> [What you should do] Reproduce exactly, with no pictures, each line from the opening of the material down through the line containing "0.002).build('worn_top', 'grey_panel', sb, fixn=True)".

> [Provided data]
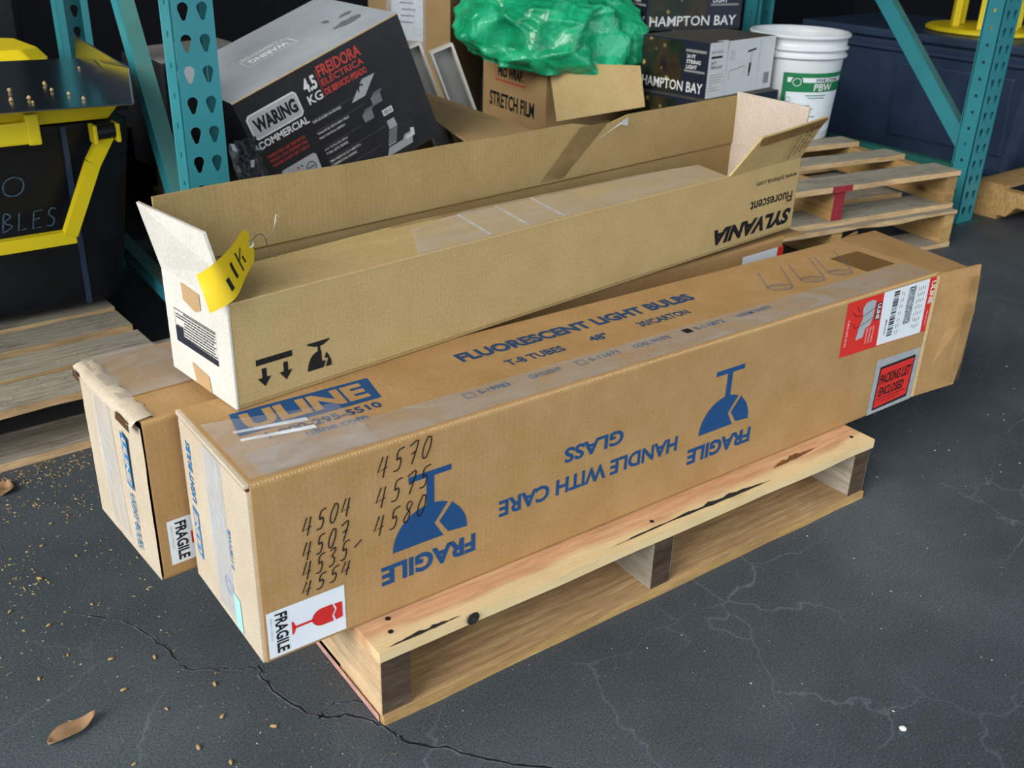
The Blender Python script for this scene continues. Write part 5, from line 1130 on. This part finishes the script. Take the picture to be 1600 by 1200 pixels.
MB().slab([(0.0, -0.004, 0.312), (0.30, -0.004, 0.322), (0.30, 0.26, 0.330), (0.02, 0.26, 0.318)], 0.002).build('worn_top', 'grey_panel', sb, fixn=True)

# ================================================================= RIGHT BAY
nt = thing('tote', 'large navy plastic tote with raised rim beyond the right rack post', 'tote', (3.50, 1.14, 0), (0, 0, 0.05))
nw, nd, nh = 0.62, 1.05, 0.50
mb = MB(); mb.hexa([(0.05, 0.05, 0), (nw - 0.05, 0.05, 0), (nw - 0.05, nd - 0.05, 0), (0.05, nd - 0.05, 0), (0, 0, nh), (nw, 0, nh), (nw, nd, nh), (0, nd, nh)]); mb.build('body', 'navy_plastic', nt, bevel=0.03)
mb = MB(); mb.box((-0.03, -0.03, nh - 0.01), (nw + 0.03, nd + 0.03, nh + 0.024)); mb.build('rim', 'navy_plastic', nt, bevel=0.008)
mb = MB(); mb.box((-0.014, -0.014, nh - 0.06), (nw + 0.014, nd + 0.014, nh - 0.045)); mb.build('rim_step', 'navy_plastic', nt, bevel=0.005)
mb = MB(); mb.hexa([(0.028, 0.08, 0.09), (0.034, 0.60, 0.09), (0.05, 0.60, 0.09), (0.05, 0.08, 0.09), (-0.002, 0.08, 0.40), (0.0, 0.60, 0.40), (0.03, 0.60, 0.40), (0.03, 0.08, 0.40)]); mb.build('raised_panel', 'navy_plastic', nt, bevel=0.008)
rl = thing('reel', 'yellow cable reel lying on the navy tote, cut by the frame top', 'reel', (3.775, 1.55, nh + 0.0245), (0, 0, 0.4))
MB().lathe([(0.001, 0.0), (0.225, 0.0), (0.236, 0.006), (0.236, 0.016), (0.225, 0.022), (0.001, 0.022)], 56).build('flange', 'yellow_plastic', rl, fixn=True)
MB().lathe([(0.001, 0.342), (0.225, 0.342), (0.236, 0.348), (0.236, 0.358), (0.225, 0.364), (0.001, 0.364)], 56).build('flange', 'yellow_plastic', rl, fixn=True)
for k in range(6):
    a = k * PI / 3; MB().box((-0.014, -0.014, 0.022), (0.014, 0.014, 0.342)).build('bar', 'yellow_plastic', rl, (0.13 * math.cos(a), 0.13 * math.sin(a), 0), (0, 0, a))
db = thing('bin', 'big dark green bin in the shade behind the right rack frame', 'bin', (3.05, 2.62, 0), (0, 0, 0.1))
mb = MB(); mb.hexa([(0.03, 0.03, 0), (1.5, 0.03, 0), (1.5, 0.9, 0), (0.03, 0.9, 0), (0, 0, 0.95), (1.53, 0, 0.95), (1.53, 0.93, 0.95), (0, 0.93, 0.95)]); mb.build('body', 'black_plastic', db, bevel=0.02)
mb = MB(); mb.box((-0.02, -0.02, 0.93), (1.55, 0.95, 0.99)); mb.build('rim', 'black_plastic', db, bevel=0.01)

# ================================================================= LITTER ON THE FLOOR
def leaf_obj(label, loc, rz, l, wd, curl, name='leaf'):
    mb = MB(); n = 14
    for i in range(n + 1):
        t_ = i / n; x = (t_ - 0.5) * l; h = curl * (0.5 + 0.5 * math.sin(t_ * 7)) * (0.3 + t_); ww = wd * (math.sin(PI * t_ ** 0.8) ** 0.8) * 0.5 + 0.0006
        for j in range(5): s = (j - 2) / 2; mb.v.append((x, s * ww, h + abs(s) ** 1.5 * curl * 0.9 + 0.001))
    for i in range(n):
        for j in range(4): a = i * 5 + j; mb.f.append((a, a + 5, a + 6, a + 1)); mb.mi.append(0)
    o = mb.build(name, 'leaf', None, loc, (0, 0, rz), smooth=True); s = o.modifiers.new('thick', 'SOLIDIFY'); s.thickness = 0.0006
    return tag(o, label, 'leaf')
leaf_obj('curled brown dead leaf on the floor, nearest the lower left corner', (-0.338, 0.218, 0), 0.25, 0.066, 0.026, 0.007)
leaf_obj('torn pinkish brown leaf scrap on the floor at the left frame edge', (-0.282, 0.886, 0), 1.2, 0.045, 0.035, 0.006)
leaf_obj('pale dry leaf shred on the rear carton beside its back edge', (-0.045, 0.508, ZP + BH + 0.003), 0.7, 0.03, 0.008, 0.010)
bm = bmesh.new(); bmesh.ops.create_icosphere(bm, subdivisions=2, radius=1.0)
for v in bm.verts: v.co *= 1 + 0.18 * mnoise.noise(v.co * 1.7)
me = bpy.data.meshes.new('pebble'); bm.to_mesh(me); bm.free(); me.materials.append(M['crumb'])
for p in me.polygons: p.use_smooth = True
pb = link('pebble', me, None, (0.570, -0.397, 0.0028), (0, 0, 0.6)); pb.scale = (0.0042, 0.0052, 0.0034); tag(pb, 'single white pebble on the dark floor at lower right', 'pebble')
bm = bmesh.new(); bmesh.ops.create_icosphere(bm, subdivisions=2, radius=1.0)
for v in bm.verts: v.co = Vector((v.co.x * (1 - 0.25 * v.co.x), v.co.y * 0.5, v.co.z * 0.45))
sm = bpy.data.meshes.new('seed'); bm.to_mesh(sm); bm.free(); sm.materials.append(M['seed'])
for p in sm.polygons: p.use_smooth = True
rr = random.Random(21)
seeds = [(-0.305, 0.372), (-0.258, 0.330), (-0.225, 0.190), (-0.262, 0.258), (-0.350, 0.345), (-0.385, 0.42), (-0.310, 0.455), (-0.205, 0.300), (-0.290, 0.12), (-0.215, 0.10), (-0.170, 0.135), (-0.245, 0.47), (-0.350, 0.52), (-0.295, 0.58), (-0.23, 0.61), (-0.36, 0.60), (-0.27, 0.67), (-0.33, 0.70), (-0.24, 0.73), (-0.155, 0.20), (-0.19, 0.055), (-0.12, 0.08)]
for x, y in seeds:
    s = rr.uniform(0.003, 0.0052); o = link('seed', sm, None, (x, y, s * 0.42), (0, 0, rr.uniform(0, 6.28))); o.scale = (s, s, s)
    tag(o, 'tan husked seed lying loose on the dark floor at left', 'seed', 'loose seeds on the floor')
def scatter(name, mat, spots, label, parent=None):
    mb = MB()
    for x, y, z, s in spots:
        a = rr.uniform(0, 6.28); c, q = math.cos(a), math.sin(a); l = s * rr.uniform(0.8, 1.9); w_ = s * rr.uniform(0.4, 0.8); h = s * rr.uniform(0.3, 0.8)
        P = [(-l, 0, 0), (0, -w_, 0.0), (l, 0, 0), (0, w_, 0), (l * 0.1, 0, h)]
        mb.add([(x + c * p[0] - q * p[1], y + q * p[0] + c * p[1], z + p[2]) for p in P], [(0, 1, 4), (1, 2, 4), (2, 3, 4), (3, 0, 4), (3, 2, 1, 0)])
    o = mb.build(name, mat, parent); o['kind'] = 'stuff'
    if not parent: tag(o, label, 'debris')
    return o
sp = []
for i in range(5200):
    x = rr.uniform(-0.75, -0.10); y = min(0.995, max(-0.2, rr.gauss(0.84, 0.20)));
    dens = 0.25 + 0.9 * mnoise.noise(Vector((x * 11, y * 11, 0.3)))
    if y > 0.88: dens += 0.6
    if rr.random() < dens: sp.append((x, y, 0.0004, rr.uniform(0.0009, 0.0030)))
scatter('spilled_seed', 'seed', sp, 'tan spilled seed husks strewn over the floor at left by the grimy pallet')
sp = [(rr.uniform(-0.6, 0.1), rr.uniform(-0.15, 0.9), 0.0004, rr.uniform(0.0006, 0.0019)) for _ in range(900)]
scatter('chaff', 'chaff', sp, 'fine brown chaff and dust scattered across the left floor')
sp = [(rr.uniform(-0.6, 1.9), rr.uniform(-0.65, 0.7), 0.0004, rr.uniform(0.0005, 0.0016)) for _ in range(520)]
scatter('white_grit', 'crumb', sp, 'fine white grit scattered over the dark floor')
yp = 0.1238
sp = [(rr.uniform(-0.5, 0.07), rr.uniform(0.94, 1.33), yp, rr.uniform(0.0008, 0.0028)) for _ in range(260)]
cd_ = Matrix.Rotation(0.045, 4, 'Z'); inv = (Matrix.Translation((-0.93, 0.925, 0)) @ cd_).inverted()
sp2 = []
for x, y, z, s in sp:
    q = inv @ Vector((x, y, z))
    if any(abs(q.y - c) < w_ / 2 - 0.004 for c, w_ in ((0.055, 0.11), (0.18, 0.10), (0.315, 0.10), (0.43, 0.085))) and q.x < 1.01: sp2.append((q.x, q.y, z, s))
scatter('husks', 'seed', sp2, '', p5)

> [Solution to this exercise]
The Blender Python script for this scene continues. Write part 5, from line 1130 on. This part finishes the script. Take the picture to be 1600 by 1200 pixels.
MB().slab([(0.0, -0.004, 0.312), (0.30, -0.004, 0.322), (0.30, 0.26, 0.330), (0.02, 0.26, 0.318)], 0.002).build('worn_top', 'grey_panel', sb, fixn=True)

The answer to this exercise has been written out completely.